Kanada’dan birçok ünlü müzisyen çıktı, Drake’ten The Weeknd’e, Neil Young’a, Joni Mitchell’a, Arcade Fire’a ve Micheal Buble’ye kadar- artık hangi tür seviyorsanız, bugünlerde en üsttekilere yakın bir yerlerde bir Kanadalı şarkıcı vardır. Popta Justin Bieber, Countryde Shania Twain, Hip Hopta Drake ve The Weekend, Adult Contemporaryde ise Celine Dion vb. Benim en sevdiğim Kanada’lı müzisyenler genelde dünyada çok ünlü değiller, o yüzden Kanada’da okursanız onları duyma ihtimaliniz daha yüksek (gülüyor).

Ama sadece kayıt satışlarından daha fazlası olarak Kanada’nın şehirlerinde Toronto’daki gece kulüplerinden Montreal Jazz Festivaline kadar değişen, raggeaden socaya kadar farklılık gösteren enerjik bir müzik sahnesi vardır. Bizim düzenli olarak dünya müzik festivallerimiz olur ve bu festivallerde dünyada az tanınan yeni tarzlar keşfedebilirsiniz. Doğu yakasının kendine has, geleneksel, keltik geleneğini rock ve diğer etkilerle harmanlayan bir müzik tarzı vardır.

Ben çocukluğumdan beri müziği çok severim, ama aslında üniversiteye başladığımda gerçekten bir müzisyen oldum. Hediye bir mızıka ve küçük bir taverna ile başlayarak bir hayale dönüşen uzun bir hikâye bu, bir müzik grubunda solist olmamla ve o hayat tarzını ve saç modelini daha sabah dokuz akşam beş bir iş için bırakmamla da devam etti.

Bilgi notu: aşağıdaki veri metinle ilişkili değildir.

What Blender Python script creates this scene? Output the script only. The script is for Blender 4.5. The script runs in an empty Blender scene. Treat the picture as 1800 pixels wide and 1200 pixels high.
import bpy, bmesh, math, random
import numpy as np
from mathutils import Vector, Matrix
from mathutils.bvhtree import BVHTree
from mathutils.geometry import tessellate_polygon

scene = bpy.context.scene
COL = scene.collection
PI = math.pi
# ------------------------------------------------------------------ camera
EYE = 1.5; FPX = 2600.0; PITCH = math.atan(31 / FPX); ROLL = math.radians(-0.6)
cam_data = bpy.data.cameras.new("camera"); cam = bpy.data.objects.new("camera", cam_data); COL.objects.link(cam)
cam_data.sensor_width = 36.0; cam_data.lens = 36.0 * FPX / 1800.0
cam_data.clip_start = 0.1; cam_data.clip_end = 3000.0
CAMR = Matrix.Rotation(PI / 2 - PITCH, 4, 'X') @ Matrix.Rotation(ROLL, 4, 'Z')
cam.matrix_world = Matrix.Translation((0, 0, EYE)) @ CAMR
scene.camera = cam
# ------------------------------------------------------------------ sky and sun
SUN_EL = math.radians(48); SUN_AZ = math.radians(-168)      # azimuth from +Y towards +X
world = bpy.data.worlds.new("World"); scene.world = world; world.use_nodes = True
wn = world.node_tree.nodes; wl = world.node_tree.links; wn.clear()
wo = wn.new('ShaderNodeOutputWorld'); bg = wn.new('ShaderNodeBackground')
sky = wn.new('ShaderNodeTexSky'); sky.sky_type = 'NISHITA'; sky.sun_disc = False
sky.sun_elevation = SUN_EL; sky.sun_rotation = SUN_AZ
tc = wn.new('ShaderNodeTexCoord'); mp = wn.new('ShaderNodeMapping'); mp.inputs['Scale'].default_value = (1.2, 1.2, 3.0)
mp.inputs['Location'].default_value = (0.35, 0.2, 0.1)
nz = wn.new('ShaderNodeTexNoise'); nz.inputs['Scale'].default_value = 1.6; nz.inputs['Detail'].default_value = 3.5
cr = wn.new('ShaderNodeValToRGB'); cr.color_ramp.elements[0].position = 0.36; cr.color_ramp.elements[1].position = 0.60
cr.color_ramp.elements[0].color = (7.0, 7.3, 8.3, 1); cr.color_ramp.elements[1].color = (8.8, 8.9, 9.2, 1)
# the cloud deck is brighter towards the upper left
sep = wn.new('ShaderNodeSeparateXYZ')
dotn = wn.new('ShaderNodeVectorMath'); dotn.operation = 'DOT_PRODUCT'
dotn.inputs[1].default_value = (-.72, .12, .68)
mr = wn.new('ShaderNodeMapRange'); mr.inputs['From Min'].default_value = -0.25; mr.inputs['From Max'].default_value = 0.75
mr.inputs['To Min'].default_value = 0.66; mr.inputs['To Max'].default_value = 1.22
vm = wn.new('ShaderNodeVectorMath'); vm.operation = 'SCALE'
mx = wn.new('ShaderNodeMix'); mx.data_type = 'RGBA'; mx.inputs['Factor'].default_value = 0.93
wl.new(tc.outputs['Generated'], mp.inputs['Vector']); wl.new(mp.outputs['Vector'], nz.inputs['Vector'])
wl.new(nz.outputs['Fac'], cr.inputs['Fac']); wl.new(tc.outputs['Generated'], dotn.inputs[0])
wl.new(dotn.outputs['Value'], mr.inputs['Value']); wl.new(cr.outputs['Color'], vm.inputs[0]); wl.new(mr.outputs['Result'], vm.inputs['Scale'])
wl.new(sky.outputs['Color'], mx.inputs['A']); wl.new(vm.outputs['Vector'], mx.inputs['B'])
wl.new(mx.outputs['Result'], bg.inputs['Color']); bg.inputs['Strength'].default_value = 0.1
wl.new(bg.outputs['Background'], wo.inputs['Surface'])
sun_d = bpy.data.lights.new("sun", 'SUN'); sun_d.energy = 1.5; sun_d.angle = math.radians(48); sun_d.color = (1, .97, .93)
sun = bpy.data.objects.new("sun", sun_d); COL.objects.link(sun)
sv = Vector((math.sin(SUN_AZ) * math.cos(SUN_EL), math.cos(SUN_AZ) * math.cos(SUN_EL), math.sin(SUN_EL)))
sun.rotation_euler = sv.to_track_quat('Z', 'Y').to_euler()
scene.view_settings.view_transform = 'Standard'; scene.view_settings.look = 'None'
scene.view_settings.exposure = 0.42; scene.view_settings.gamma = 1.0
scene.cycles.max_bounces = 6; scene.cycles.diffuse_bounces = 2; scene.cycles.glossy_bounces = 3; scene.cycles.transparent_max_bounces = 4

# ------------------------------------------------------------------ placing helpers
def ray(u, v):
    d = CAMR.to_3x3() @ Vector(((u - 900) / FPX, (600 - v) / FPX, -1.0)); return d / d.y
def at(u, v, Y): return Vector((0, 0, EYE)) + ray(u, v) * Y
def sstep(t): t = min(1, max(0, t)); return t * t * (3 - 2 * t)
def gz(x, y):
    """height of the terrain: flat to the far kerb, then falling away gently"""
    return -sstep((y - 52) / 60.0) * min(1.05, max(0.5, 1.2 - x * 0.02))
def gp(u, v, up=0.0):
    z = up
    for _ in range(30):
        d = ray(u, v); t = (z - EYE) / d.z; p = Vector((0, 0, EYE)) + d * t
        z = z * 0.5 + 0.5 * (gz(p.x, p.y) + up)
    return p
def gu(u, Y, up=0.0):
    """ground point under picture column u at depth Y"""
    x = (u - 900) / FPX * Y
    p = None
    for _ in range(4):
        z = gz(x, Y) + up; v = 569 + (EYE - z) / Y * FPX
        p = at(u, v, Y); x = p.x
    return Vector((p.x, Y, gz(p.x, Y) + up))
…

Hala arada bir elime gitar alır, birkaç şarkı söylerim. Devam etmek istediğim bir şey, ama aynı zamanda sizi asla tamamen bırakmayan bir şey. Müzik hepimizin içinde olan bir sihir. Bazıları onu kullanmakta daha iyidir, ama duyduğumuzda hepimiz onu hissederiz. Ben çoğu kişinin bir şey çalabildiği veya güzel şarkı söyleyebildiği çok müzikal bir aileden geliyorum. Ama Toronto’da Mick Jagger’la bir partiye gittim, Lenny Kravitzle bilardo oynadım ve Joni Mitchell’la çay içtim. Ama bunların yetenekten çok şansla ilgisi var.

EduLife Kanada ekibi olarak, bizim misyonumuz ülkemize Kanada’yı daha çok eğitim alanında, aynı zamanda sosyo- kültürel açıdan tanıtmak. Dergimizle ilgili kirlerinizi belirtebilir misiniz?

Ekibinizle beraber Kanada’daki eğitimi teşvik etmeyi seçmeniz beni mutlu ediyor. Git gide daha fazla Türk öğrenci Kanada’ya başvuruyor ve tabii ki onları hoş karşılıyoruz. Ben derginizin parlak geleceğinin Türk öğrencilerin katma değerlerine odaklanmaktan geçtiğine inanıyorum.